• Challenge: In the listing that follows, retype every line from the first through the one containing "S.camera = cam_o". Pictures are to be left out.

• Source material:
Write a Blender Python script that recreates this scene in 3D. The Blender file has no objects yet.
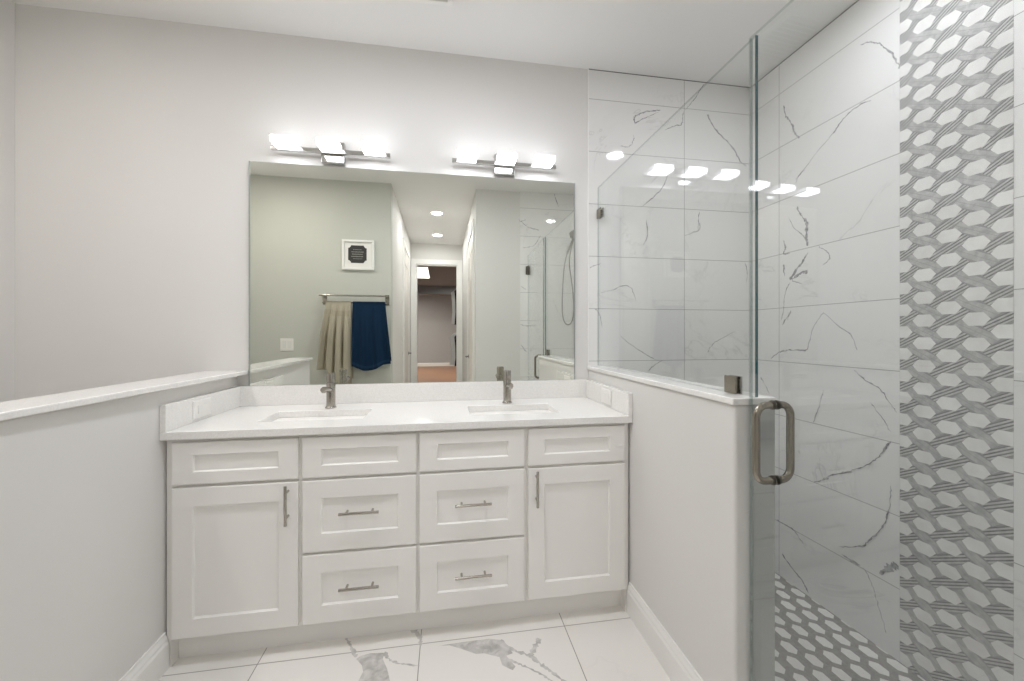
import bpy, math, random
from math import sin, cos, pi, radians, atan2, sqrt, hypot
from mathutils import Vector, Matrix

S = bpy.context.scene
COL = S.collection
random.seed(7)

# ------------------------------------------------------------------ camera, world, exposure
H_CAM = 1.231
cam = bpy.data.cameras.new('camera')
cam_o = bpy.data.objects.new('camera', cam); COL.objects.link(cam_o)
cam.sensor_fit = 'HORIZONTAL'; cam.sensor_width = 36.0
cam.lens = 397.48 / 1024 * 36.0
cam.shift_x = 0.0
cam.shift_y = (334.57 - 340.5) / 1024
cam.clip_start = 0.02; cam.clip_end = 60
cam_o.location = (0, 0, H_CAM)
cam_o.rotation_euler = (pi / 2, 0, -0.1649)
S.camera = cam_o

w = bpy.data.worlds.new('world'); S.world = w; w.use_nodes = True
w.node_tree.nodes['Background'].inputs[0].default_value = (1, 1, 1, 1)
w.node_tree.nodes['Background'].inputs[1].default_value = 0.3

S.view_settings.view_transform = 'Standard'
S.view_settings.look = 'None'
S.view_settings.exposure = 2.37
S.view_settings.gamma = 1.0
S.view_settings.use_curve_mapping = False
S.cycles.use_denoising = True
S.cycles.max_bounces = 14
S.cycles.diffuse_bounces = 8
S.cycles.glossy_bounces = 8
S.cycles.transparent_max_bounces = 16
S.cycles.sample_clamp_indirect = 8.0

SHADE_E = 3.4          # vanity light shades
BATH_FILL_E = 74.0
ALCOVE_FILL_E = 60.0
SHOWER_E = 30.0            # recessed ceiling lights
HALL_E = 42.0
ROOM_E = 1.2
FAR_FILL_E = 480.0

# ------------------------------------------------------------------ key measures (metres)
D = 2.18                # wall behind the vanity
XL, XR = -1.023, 0.806  # faces of the two half walls
HC = 2.755              # ceiling
XSR = 1.853             # right shower wall
ZS = -0.125             # shower floor
YR = 0.175              # wall behind the camera
XHL, XHR = -0.519, 0.336
YH = -2.467             # end of the hall
XLW = -1.956            # far left wall
YFAR = -11.4
T = 0.1

# ------------------------------------------------------------------ helpers
def lin(c):
    return tuple((x / 255 / 12.92) if x / 255 <= 0.04045 else ((x / 255 + 0.055) / 1.055) ** 2.4 for x in c) + (1.0,)

class NT:
    def __init__(s, name):
        s.m = bpy.data.materials.new(name); s.m.use_nodes = True
        s.t = s.m.node_tree; s.t.nodes.clear()
        s.out = s.t.nodes.new('ShaderNodeOutputMaterial')
    def n(s, typ, ins=None, **kw):
        nd = s.t.nodes.new(typ)
        for k, v in kw.items(): setattr(nd, k, v)
        for k, v in (ins or {}).items():
            if isinstance(v, bpy.types.NodeSocket): s.t.links.new(v, nd.inputs[k])
            else: nd.inputs[k].default_value = v
        return nd
    def math(s, op, a, b=0.0, c=0.0, clamp=False):
        nd = s.t.nodes.new('ShaderNodeMath'); nd.operation = op; nd.use_clamp = clamp
        for i, v in enumerate((a, b, c)):
            if isinstance(v, bpy.types.NodeSocket): s.t.links.new(v, nd.inputs[i])
            else: nd.inputs[i].default_value = v
        return nd.outputs[0]
    def mix(s, f, a, b):
        nd = s.t.nodes.new('ShaderNodeMix'); nd.data_type = 'RGBA'
        for i, v in ((0, f), (6, a), (7, b)):
            if isinstance(v, bpy.types.NodeSocket): s.t.links.new(v, nd.inputs[i])
            else: nd.inputs[i].default_value = v
        return nd.outputs[2]
    def link(s, a, b): s.t.links.new(a, b)
    def surf(s, sock): s.t.links.new(sock, s.out.inputs[0]); return s.m

def paint(name, rgb, rough=0.6, bump=0.0, scale=60.0, metal=0.0, spec=0.5, var=0.0):
    q = NT(name)
    p = q.n('ShaderNodeBsdfPrincipled', {'Base Color': lin(rgb), 'Roughness': rough, 'Metallic': metal, 'Specular IOR Level': spec})
    if bump or var:
        tc = q.n('ShaderNodeTexCoord')
        nz = q.n('ShaderNodeTexNoise', {'Vector': tc.outputs['Object'], 'Scale': scale, 'Detail': 4.0})
        if bump:
            b = q.n('ShaderNodeBump', {'Height': nz.outputs[0], 'Strength': bump, 'Distance': 0.002})
            q.link(b.outputs[0], p.inputs['Normal'])
        if var:
            c = lin(rgb)
            d = tuple(x * (1 - var) for x in c[:3]) + (1,)
            q.link(q.mix(nz.outputs[0], d, c), p.inputs['Base Color'])
    return q.surf(p.outputs[0])

def emit(name, rgb, strength):
    q = NT(name)
    e = q.n('ShaderNodeEmission', {'Color': tuple(rgb) + (1.0,), 'Strength': strength})
    return q.surf(e.outputs[0])

def glass(name, tint, f0=0.045):
    q = NT(name)
    g = q.n('ShaderNodeNewGeometry')
    dt = q.n('ShaderNodeVectorMath', {0: g.outputs['Normal'], 1: g.outputs['Incoming']}, operation='DOT_PRODUCT')
    c = q.math('ABSOLUTE', dt.outputs['Value'])
    om = q.math('SUBTRACT', 1.0, c, clamp=True)
    f = q.math('MULTIPLY_ADD', q.math('POWER', om, 5.0), 1 - f0, f0, clamp=True)
    tr = q.n('ShaderNodeBsdfTransparent', {0: tint})
    gl = q.n('ShaderNodeBsdfGlossy', {'Color': (1, 1, 1, 1), 'Roughness': 0.0})
    m = q.n('ShaderNodeMixShader', {0: f, 1: tr.outputs[0], 2: gl.outputs[0]})
    return q.surf(m.outputs[0])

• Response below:
Write a Blender Python script that recreates this scene in 3D. The Blender file has no objects yet.
import bpy, math, random
from math import sin, cos, pi, radians, atan2, sqrt, hypot
from mathutils import Vector, Matrix

S = bpy.context.scene
COL = S.collection
random.seed(7)

# ------------------------------------------------------------------ camera, world, exposure
H_CAM = 1.231
cam = bpy.data.cameras.new('camera')
cam_o = bpy.data.objects.new('camera', cam); COL.objects.link(cam_o)
cam.sensor_fit = 'HORIZONTAL'; cam.sensor_width = 36.0
cam.lens = 397.48 / 1024 * 36.0
cam.shift_x = 0.0
cam.shift_y = (334.57 - 340.5) / 1024
cam.clip_start = 0.02; cam.clip_end = 60
cam_o.location = (0, 0, H_CAM)
cam_o.rotation_euler = (pi / 2, 0, -0.1649)
S.camera = cam_o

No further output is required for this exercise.